Five Turkish policemen and two Islamic militants were killed in a shoot-out in the eastern city of Van early yesterday.
A security official said the shooting broke out after police, acting on a tip-off, surrounded two houses and called on those inside to surrender. "They answered with gunfire," he said.
The five policemen were killed in the gun battle and six others wounded. Two Hizbullah militants were also shot dead and another, thought to be wounded, escaped, he said.
The raid came as police mounted a nationwide crackdown on Hizbullah Islamic rebels, arresting hundreds of suspected militants and unearthing more than 50 bodies said to be their victims.
Pictures of the corpses, tortured to death and buried in back yards and basements, have shocked the country.
The secretive Hizbullah guerrilla group, seeking to set up a state based on strict Sharia Islamic law, grew up in the late 1980s in south-east Turkey.
Its first victims were supporters of Abdullah Ocalan's Kurdish rebel separatists, leading many to accuse them of being state-backed "contra-guerrillas", a charge Turkish authorities strenuously deny.
A decline in Kurdish separatist violence following Ocalan's capture last year has allowed Turkey to crack down on Islamic radicalism.
"Hizbullah was laid bare once the guns were silenced and life began normalising in the southeast," a Hurriyet newspaper commentator, Enis Berberoglu, said.
The region was a battleground between troops and PKK rebels for 15 years until last February when Turkish forces apprehended the guerrilla chief abroad and brought him to Turkey.

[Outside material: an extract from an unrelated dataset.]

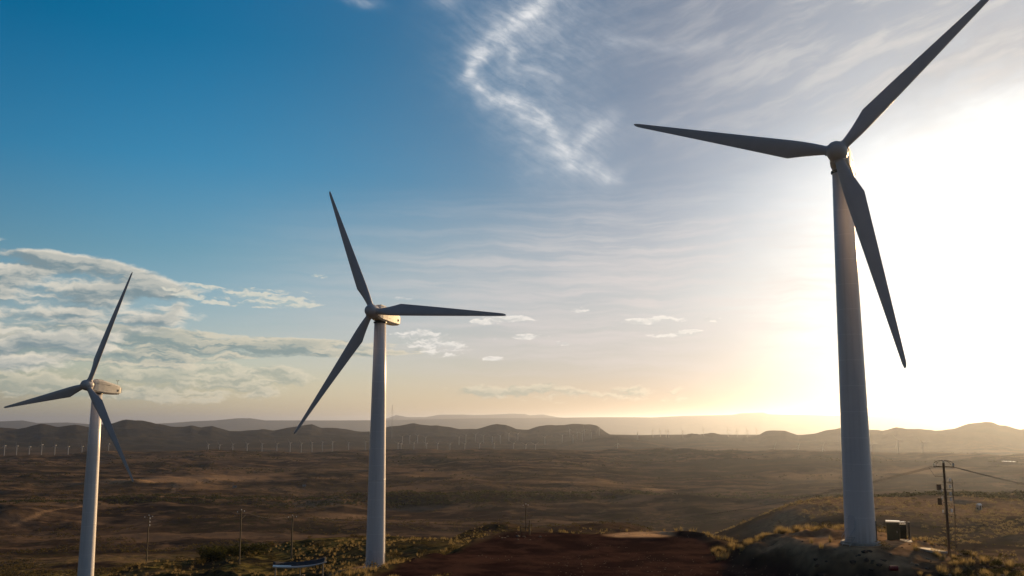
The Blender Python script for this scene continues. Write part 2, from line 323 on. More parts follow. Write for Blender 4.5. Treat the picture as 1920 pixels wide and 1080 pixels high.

Since then, a partial PKK withdrawal from the region on Ocalan's orders - which Turkey says is a bid to evade his death sentence for treason - has brought a lull in fighting.
The state is now using the grisly Hizbullah killings as a stick with which to beat peaceful Islamist politicians who were already reeling from a poor electoral performance last year and from internal rivalries and legal assaults.
The secularist Prime Minister, Mr Bulent Ecevit, backed by the mainstream media, has pointed to the killings as an inevitable consequence of mixing politics and religion.
"Hizbullah is officially seen as a serious danger that could replace the PKK terror," the Hurriyet newspaper commentator said.